* Input for this task:

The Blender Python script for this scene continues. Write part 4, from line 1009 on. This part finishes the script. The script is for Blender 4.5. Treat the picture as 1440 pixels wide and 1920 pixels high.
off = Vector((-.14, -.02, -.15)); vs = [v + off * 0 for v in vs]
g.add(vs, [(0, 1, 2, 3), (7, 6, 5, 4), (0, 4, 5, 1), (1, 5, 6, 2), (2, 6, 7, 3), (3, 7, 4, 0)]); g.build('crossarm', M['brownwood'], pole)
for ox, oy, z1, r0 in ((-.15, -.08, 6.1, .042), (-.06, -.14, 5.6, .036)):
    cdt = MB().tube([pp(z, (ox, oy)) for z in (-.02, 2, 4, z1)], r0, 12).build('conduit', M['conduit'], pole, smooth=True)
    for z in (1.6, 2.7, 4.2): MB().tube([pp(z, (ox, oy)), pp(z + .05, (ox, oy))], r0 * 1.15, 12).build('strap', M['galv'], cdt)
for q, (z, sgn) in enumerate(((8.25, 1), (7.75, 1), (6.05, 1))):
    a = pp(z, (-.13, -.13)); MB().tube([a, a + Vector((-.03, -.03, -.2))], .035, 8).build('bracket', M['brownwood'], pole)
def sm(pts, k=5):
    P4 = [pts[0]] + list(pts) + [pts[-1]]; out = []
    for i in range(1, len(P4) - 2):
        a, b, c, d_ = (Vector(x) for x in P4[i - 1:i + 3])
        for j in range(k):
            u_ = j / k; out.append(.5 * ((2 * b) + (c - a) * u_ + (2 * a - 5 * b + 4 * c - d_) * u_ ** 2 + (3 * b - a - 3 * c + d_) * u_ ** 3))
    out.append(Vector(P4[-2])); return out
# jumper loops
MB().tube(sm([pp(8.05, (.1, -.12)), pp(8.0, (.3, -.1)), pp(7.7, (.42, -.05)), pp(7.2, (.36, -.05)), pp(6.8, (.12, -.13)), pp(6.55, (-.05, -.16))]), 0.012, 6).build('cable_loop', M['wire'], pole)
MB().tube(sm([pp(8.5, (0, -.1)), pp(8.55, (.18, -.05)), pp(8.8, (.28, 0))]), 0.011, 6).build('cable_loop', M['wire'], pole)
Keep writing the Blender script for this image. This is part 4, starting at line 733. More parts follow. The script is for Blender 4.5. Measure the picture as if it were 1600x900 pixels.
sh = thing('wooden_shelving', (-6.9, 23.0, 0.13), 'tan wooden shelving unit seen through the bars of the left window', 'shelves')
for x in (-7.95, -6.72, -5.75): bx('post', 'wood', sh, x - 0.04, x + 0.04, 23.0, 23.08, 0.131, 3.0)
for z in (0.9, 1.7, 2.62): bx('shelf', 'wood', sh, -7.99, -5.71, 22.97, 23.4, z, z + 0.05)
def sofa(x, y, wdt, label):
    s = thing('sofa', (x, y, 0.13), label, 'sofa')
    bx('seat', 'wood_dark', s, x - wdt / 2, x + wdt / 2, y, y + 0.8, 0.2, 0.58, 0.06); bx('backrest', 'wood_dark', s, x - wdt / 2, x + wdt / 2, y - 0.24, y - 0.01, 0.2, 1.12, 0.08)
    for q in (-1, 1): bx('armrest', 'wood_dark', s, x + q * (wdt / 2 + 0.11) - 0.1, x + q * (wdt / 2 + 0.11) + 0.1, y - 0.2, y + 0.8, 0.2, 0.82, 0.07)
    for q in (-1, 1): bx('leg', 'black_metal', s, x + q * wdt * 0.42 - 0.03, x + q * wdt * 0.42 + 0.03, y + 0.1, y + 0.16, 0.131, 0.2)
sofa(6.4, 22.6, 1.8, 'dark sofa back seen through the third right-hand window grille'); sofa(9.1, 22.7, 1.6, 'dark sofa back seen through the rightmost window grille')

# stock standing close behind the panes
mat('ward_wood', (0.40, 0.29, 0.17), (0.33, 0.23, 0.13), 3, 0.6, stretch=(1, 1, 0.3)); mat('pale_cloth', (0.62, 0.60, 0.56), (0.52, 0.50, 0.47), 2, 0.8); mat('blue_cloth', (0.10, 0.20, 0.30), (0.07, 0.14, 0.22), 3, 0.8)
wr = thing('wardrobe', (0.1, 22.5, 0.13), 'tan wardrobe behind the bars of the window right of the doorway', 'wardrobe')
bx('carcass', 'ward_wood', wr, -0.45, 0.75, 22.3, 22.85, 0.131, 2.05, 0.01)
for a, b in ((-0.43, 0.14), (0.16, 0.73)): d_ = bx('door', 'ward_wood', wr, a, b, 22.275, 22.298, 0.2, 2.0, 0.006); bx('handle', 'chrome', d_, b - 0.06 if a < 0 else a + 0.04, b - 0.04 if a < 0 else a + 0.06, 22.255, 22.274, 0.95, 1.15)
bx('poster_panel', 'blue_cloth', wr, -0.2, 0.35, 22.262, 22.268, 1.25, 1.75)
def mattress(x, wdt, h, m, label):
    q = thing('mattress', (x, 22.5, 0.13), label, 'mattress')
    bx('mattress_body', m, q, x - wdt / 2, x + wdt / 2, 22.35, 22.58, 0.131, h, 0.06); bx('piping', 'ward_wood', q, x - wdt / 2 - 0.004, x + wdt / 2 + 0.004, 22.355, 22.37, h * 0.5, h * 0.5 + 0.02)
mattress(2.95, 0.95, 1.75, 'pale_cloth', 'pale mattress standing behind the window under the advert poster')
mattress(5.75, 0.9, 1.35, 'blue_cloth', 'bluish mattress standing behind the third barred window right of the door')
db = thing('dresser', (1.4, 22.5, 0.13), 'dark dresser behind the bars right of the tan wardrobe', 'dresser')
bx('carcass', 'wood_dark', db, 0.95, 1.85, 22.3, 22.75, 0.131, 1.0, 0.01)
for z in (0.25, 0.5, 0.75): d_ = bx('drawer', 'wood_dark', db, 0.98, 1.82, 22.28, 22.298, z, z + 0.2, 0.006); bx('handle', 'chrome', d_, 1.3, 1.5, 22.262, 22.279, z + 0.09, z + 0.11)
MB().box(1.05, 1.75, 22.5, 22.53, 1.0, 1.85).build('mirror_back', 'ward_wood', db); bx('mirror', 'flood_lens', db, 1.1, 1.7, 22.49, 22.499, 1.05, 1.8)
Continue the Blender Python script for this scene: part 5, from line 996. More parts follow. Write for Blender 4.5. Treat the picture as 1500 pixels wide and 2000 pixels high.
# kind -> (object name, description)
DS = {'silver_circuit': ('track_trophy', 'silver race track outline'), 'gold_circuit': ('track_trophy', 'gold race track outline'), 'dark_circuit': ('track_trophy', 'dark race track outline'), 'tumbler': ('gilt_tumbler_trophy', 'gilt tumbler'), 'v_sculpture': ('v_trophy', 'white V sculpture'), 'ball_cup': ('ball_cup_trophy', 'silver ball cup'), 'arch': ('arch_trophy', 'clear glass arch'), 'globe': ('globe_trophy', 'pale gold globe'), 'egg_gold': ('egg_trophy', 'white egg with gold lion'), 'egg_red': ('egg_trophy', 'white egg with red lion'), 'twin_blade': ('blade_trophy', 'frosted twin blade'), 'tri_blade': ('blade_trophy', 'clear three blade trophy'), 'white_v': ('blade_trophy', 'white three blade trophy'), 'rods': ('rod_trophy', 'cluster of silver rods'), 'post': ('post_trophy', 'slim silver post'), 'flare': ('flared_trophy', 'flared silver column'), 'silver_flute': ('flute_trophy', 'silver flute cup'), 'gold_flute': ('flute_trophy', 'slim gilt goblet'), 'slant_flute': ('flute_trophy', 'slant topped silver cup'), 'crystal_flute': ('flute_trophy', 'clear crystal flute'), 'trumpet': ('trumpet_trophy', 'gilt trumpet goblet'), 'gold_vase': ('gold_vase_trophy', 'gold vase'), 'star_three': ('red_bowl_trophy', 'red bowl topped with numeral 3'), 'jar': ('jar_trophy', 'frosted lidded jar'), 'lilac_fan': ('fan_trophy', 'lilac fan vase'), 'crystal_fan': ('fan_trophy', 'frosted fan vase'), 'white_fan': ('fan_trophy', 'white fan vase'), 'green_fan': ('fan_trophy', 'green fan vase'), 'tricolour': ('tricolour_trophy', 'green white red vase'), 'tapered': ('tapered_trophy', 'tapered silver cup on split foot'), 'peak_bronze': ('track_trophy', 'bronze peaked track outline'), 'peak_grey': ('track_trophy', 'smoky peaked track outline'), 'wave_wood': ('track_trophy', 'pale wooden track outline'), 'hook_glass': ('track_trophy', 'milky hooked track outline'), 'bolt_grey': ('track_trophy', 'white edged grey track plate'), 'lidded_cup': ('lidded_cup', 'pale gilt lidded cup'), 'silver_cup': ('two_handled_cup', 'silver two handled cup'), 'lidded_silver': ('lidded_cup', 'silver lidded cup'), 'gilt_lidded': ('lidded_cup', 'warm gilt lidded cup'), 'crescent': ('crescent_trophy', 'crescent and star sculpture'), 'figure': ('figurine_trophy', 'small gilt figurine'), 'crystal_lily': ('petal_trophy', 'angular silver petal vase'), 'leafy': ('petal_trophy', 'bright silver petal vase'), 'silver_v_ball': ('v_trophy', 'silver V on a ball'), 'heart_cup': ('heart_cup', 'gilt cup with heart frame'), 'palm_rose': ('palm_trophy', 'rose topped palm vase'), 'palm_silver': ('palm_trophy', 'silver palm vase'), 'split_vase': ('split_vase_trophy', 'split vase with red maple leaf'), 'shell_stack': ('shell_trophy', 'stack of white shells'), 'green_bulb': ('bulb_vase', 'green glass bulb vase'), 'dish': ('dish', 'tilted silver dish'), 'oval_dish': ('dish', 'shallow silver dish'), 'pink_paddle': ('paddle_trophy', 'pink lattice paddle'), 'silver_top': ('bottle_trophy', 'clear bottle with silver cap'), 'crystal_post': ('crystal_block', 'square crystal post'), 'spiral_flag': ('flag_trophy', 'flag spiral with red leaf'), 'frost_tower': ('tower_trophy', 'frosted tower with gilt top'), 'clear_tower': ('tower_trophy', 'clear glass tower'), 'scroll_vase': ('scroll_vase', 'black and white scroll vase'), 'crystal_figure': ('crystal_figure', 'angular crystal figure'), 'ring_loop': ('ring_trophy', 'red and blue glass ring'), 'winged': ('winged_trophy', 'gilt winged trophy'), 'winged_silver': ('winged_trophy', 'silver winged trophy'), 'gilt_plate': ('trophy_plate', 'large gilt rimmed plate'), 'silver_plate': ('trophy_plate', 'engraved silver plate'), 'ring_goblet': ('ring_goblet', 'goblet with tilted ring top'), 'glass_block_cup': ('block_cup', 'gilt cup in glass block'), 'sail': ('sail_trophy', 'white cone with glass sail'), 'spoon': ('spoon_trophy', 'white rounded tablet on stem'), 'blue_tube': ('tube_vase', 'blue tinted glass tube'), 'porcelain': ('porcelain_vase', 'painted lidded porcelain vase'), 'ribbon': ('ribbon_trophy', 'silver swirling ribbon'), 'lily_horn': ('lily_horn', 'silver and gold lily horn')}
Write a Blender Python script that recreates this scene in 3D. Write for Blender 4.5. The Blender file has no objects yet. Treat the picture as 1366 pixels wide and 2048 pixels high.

* Exercise goal: Starting with the line that contains "Keep writing the", repeat each line exactly, and stop once the line that contains "sofa(6.4, 22.6, 1.8, 'dark" has been repeated.

* Written solution:
Keep writing the Blender script for this image. This is part 4, starting at line 733. More parts follow. The script is for Blender 4.5. Measure the picture as if it were 1600x900 pixels.
sh = thing('wooden_shelving', (-6.9, 23.0, 0.13), 'tan wooden shelving unit seen through the bars of the left window', 'shelves')
for x in (-7.95, -6.72, -5.75): bx('post', 'wood', sh, x - 0.04, x + 0.04, 23.0, 23.08, 0.131, 3.0)
for z in (0.9, 1.7, 2.62): bx('shelf', 'wood', sh, -7.99, -5.71, 22.97, 23.4, z, z + 0.05)
def sofa(x, y, wdt, label):
    s = thing('sofa', (x, y, 0.13), label, 'sofa')
    bx('seat', 'wood_dark', s, x - wdt / 2, x + wdt / 2, y, y + 0.8, 0.2, 0.58, 0.06); bx('backrest', 'wood_dark', s, x - wdt / 2, x + wdt / 2, y - 0.24, y - 0.01, 0.2, 1.12, 0.08)
    for q in (-1, 1): bx('armrest', 'wood_dark', s, x + q * (wdt / 2 + 0.11) - 0.1, x + q * (wdt / 2 + 0.11) + 0.1, y - 0.2, y + 0.8, 0.2, 0.82, 0.07)
    for q in (-1, 1): bx('leg', 'black_metal', s, x + q * wdt * 0.42 - 0.03, x + q * wdt * 0.42 + 0.03, y + 0.1, y + 0.16, 0.131, 0.2)
sofa(6.4, 22.6, 1.8, 'dark sofa back seen through the third right-hand window grille'); sofa(9.1, 22.7, 1.6, 'dark sofa back seen through the rightmost window grille')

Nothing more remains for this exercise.